We are very close to the edge of the world here, ladies and gentlemen: the northern rim of the San Fernando Valley, in the very shadow of the Santa Susana Mountains. Just about a block from this spot, there is a restaurant calling itself “Country Kitchen Smorgasbord and Mongolian Barbecue.” Very close to the edge of the world.
And yet right here, right next to a shopping mall post office, is a quiet, old-fashioned, rather formal North German delicatessen. Not altogether formal, to be sure--not with those well-dressed ladies intently scraping off their Lotto cards at the next table.
But the Luneburg Deli-Cafe really is a sort of dignified outpost of Old World tradition, breathing certainty about what food ought to be like.

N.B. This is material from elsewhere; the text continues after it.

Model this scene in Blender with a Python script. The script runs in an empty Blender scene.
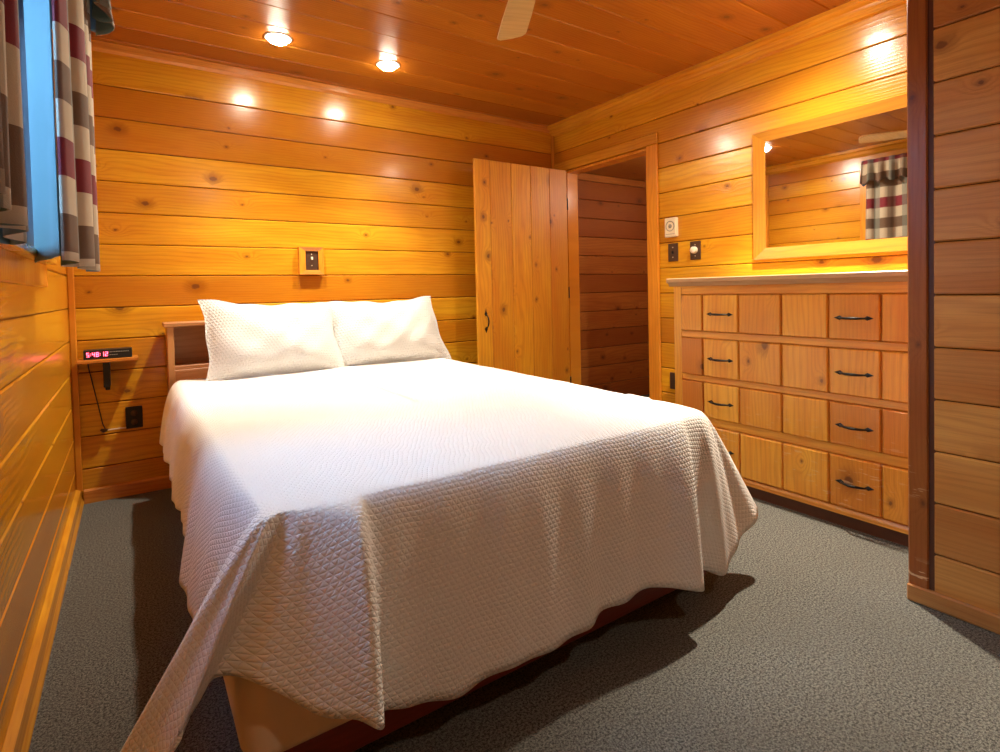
import bpy, math, random
import numpy as np
from mathutils import Vector
PI = math.pi
S = bpy.context.scene
COL = S.collection
# ------------------------------------------------------------------ camera
CAM_LOC = (0.0, 0.0, 1.0536)
YAW, PITCH, ROLL = 0.594, 0.0258, -0.0226
cd = bpy.data.cameras.new('camera'); cam = bpy.data.objects.new('camera', cd); COL.objects.link(cam)
cd.sensor_width = 36; cd.lens = 546.58 * 36 / 1000
cd.shift_x = 0; cd.shift_y = -(376 - 303.81) / 1000
cd.clip_start = .02
_F = Vector((math.sin(YAW), math.cos(YAW), 0)); _R = Vector((math.cos(YAW), -math.sin(YAW), 0)); _U = Vector((0, 0, 1))
f2 = _F * math.cos(PITCH) - _U * math.sin(PITCH); u2 = _F * math.sin(PITCH) + _U * math.cos(PITCH)
r3 = _R * math.cos(ROLL) + u2 * math.sin(ROLL); u3 = -_R * math.sin(ROLL) + u2 * math.cos(ROLL)
from mathutils import Matrix
cam.matrix_world = Matrix(((r3.x, u3.x, -f2.x, CAM_LOC[0]), (r3.y, u3.y, -f2.y, CAM_LOC[1]), (r3.z, u3.z, -f2.z, CAM_LOC[2]), (0, 0, 0, 1)))
S.camera = cam
# ------------------------------------------------------------------ world, daylight, exposure
W = bpy.data.worlds.new('world'); S.world = W; W.use_nodes = True
W.node_tree.nodes['Background'].inputs[0].default_value = (.25, .5, 1, 1)
W.node_tree.nodes['Background'].inputs[1].default_value = .5
S.view_settings.view_transform = 'Standard'; S.view_settings.look = 'None'
S.view_settings.gamma = 1; S.view_settings.use_curve_mapping = False
S.view_settings.exposure = 1.25
S.cycles.max_bounces = 10; S.cycles.diffuse_bounces = 6; S.cycles.glossy_bounces = 4
S.cycles.sample_clamp_indirect = 6
DAY = dict(power=66, color=(.27, .58, 1.0))
LAMP = dict(color=(1.0, .91, .72))
CANS = [(.679, 3.006), (1.294, 3.029), (2.45, 1.33), (.85, -.55)]  # last can is an unseen fill light, added to brighten the bed foot
POWER = [(36, 30), (24, 32), (52, 120), (16, 3)]
AIM = [(-.38, -.45, -1), (.05, -.40, -1), (0, 0, -1), (0, 0, -1)]
al = bpy.data.lights.new('window_daylight', 'AREA'); al.shape = 'RECTANGLE'; al.size = 1.5; al.size_y = .9
al.energy = DAY['power']; al.color = DAY['color']
ao = bpy.data.objects.new('window_daylight', al); COL.objects.link(ao); ao.location = (-1.25, 1.68, 2.75)
ao.rotation_euler = (0, math.radians(-45), 0)

# ------------------------------------------------------------------ room measures
XL, XR, YB, YF, ZC = -.262, 2.952, 3.533, -1.4, 2.385
PIT = .1663
SEAMS = [2.170 - PIT * i for i in range(13)]          # plank seams, top to bottom
CX, CY = 2.10, .734                                   # closet corner
DY0, DY1, DZ = 2.535, 3.36, 1.995                     # doorway in the right wall

# ------------------------------------------------------------------ node helpers
class NT:
    def __init__(s, name):
        s.m = bpy.data.materials.new(name); s.m.use_nodes = True
        s.t = s.m.node_tree; s.b = s.t.nodes['Principled BSDF']
    def n(s, typ, ins=None, **kw):
        nd = s.t.nodes.new(typ)
        for k, v in kw.items(): setattr(nd, k, v)
        if ins:
            for k, v in ins.items(): s.put(nd.inputs[k], v)
        return nd
    def put(s, sock, v):
        if isinstance(v, bpy.types.NodeSocket): s.t.links.new(v, sock)
        elif v is not None: sock.default_value = v
    def ma(s, op, a, b=None, c=None, clamp=False):
        nd = s.t.nodes.new('ShaderNodeMath'); nd.operation = op; nd.use_clamp = clamp
        s.put(nd.inputs[0], a)
        if b is not None: s.put(nd.inputs[1], b)
        if c is not None: s.put(nd.inputs[2], c)
        return nd.outputs[0]
    def vec(s, x, y, z):
        nd = s.t.nodes.new('ShaderNodeCombineXYZ')
        s.put(nd.inputs[0], x); s.put(nd.inputs[1], y); s.put(nd.inputs[2], z); return nd.outputs[0]
    def sep(s, v):
        nd = s.t.nodes.new('ShaderNodeSeparateXYZ'); s.put(nd.inputs[0], v); return nd.outputs
    def noise(s, v, scale=1, detail=2, rough=.5, dim='3D'):
        nd = s.t.nodes.new('ShaderNodeTexNoise'); nd.noise_dimensions = dim
        s.put(nd.inputs['Vector'], v); nd.inputs['Scale'].default_value = scale
        nd.inputs['Detail'].default_value = detail; nd.inputs['Roughness'].default_value = rough
        return nd.outputs['Fac']
    def ss(s, v, a, b):
        nd = s.t.nodes.new('ShaderNodeMapRange'); nd.interpolation_type = 'SMOOTHSTEP'
        s.put(nd.inputs[0], v); s.put(nd.inputs[1], a); s.put(nd.inputs[2], b)
        nd.inputs[3].default_value = 0; nd.inputs[4].default_value = 1; return nd.outputs[0]
    def mix(s, f, a, b, mode='MIX'):
        nd = s.t.nodes.new('ShaderNodeMix'); nd.data_type = 'RGBA'; nd.blend_type = mode
        s.put(nd.inputs[0], f)
        for i, v in ((6, a), (7, b)):
            if isinstance(v, bpy.types.NodeSocket): s.put(nd.inputs[i], v)
            else: nd.inputs[i].default_value = (*v, 1)
        return nd.outputs[2]
    def bump(s, h, dist, strength=1):
        nd = s.t.nodes.new('ShaderNodeBump'); nd.inputs['Distance'].default_value = dist
        nd.inputs['Strength'].default_value = strength; s.put(nd.inputs['Height'], h)
        s.t.links.new(nd.outputs[0], s.b.inputs['Normal'])
    def set(s, **kw):
        for k, v in kw.items():
            sock = s.b.inputs[k.replace('_', ' ')]
            if isinstance(v, tuple) and len(v) == 3: v = (*v, 1)
            s.put(sock, v)

def plain(name, col, rough=.5, metal=0, noise=0):
    m = NT(name)
    if noise:
        c = m.noise(m.n('ShaderNodeTexCoord').outputs['Object'], 40, 3)
        m.set(Base_Color=m.mix(m.ma('MULTIPLY', c, noise), col, tuple(x * .45 for x in col)))
    else: m.set(Base_Color=col)
    m.set(Roughness=rough, Metallic=metal); return m.m

def wood(name, along, across, light, mid, dark, rough=.22, coat=.0, knots=.40, seed=0., knot_scale=1., vary=1., wear=0):
    m = NT(name); co = m.sep(m.n('ShaderNodeTexCoord').outputs['Object'])
    ax = 'xyz'.index(along); bx = 'xyz'.index(across)
    pid = m.n('ShaderNodeAttribute', attribute_name='pid').outputs['Fac']
    wn = m.n('ShaderNodeTexWhiteNoise', noise_dimensions='1D', ins={'W': m.ma('ADD', pid, seed)})
    rc = m.sep(wn.outputs['Color']); r0, r1, r2 = rc[0], rc[1], rc[2]
    u = m.ma('ADD', co[ax], m.ma('MULTIPLY', r0, 41.))
    v = m.ma('ADD', co[bx], m.ma('MULTIPLY', r1, 17.))
    # knots
    kx, ky = 3.1 * knot_scale, 6.2 * knot_scale
    vor = m.n('ShaderNodeTexVoronoi', voronoi_dimensions='2D', ins={'Scale': 1.0, 'Randomness': .95,
        'Vector': m.vec(m.ma('MULTIPLY', u, kx), m.ma('MULTIPLY', v, ky), 0.)})
    ps = m.sep(vor.outputs['Position']); kc = m.sep(vor.outputs['Color'])
    du = m.ma('SUBTRACT', u, m.ma('DIVIDE', ps[0], kx)); dv = m.ma('SUBTRACT', v, m.ma('DIVIDE', ps[1], ky))
    wob = m.noise(m.vec(u, v, 0.), 55, 2)
    d = m.ma('SQRT', m.ma('ADD', m.ma('POWER', m.ma('MULTIPLY', du, .72), 2.), m.ma('POWER', dv, 2.)))
    d = m.ma('ADD', d, m.ma('MULTIPLY', m.ma('SUBTRACT', wob, .5), .010))
    has = m.ma('LESS_THAN', kc[1], knots)
    kr = m.ma('MULTIPLY_ADD', m.ma('POWER', kc[0], 3.), .018, .0040)
    core = m.ma('MULTIPLY', has, m.ss(d, kr, m.ma('MULTIPLY', kr, .55)))
    ring = m.ma('MULTIPLY', has, m.ss(d, m.ma('MULTIPLY', kr, 3.2), m.ma('MULTIPLY', kr, .9)))
    flow = m.ma('MULTIPLY', has, m.ma('POWER', 2.718, m.ma('MULTIPLY', m.ma('POWER', m.ma('DIVIDE', d, .03), 2.), -1.)))
    # grain
    w1 = m.noise(m.vec(m.ma('MULTIPLY', u, 1.1), m.ma('MULTIPLY', v, 6.), r2), 1, 3)
    g = m.ma('ADD', m.ma('MULTIPLY', v, m.ma('MULTIPLY_ADD', r2, 35., 30.)), m.ma('MULTIPLY', w1, 5.5))
    g = m.ma('ADD', g, m.ma('MULTIPLY', flow, 2.6))
    sw = m.ma('MULTIPLY_ADD', m.ma('SINE', m.ma('MULTIPLY', g, 2 * PI)), .5, .5)
    sw = m.ma('POWER', sw, 2.2)
    fib = m.noise(m.vec(m.ma('MULTIPLY', u, 7.), m.ma('MULTIPLY', v, 260.), 0.), 1, 3)
    blo = m.noise(m.vec(m.ma('MULTIPLY', u, 1.7), m.ma('MULTIPLY', v, 9.), 3.), 1, 2)
    c = m.mix(m.ss(blo, .25, .75), light, mid)
    c = m.mix(m.ma('MULTIPLY', m.ma('POWER', rc[2], 1.5), .75 * vary), c, dark)
    c = m.mix(m.ma('MULTIPLY', sw, .30), c, dark)
    c = m.mix(m.ma('MULTIPLY', m.ss(fib, .45, .8), .30), c, tuple(x * .5 for x in dark))
    c = m.mix(m.ma('MULTIPLY', ring, .55), c, tuple(x * .55 for x in dark))
    c = m.mix(m.ma('MULTIPLY', core, .75), c, (.12, .035, .010))
    if wear:
        ws = m.noise(m.vec(m.ma('MULTIPLY', co[0], 14.), m.ma('MULTIPLY', co[1], 16.), m.ma('MULTIPLY', co[2], 80.)), 1, 3)
        wm = m.noise(m.n('ShaderNodeTexCoord').outputs['Object'], 4, 2)
        wf = m.ma('MULTIPLY', m.ss(ws, .60, .64), m.ss(wm, .40, .55))
        lo = m.ss(co[2], .55, .25)
        c = m.mix(m.ma('MULTIPLY', m.ma('MULTIPLY', wf, lo), wear), c, (.75, .48, .25))
    m.set(Base_Color=c, Roughness=m.ma('MULTIPLY_ADD', fib, .10, rough - .03))
    m.set(Coat_Weight=coat, Coat_Roughness=.16)
    h = m.ma('ADD', m.ma('MULTIPLY', sw, .25), m.ma('ADD', m.ma('MULTIPLY', fib, .4), m.ma('MULTIPLY', w1, 1.2)))
    m.bump(h, .0016, .55)
    return m.m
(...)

As a deli, it sells sausages, raspberry syrup, roggenschrot rye bread and a surprising variety of non-German items as well.
It is also a cafe, where you can sit in peace at one of a dozen tables and and have a Maerzen-Bier and a Black Forest ham sandwich, or perhaps a quiche, or a hot sausage lunch. The sausages include natural-skin frankfurters, a paprika-flavored Hungarian kolbase , and two kinds of bratwurst (neither, naturlich , containing preservatives). The all-pork Thuringer is more forceful than veal bratwurst, but still a delicate-flavored sausage. With the sausage, you can get oniony hot potato salad, red cabbage, even a soup such as lima bean in ham broth.
And then a Kaffee mit Schlag and some pastry. Perhaps we exaggerated. Perhaps the edge of the world is a little farther away than we thought.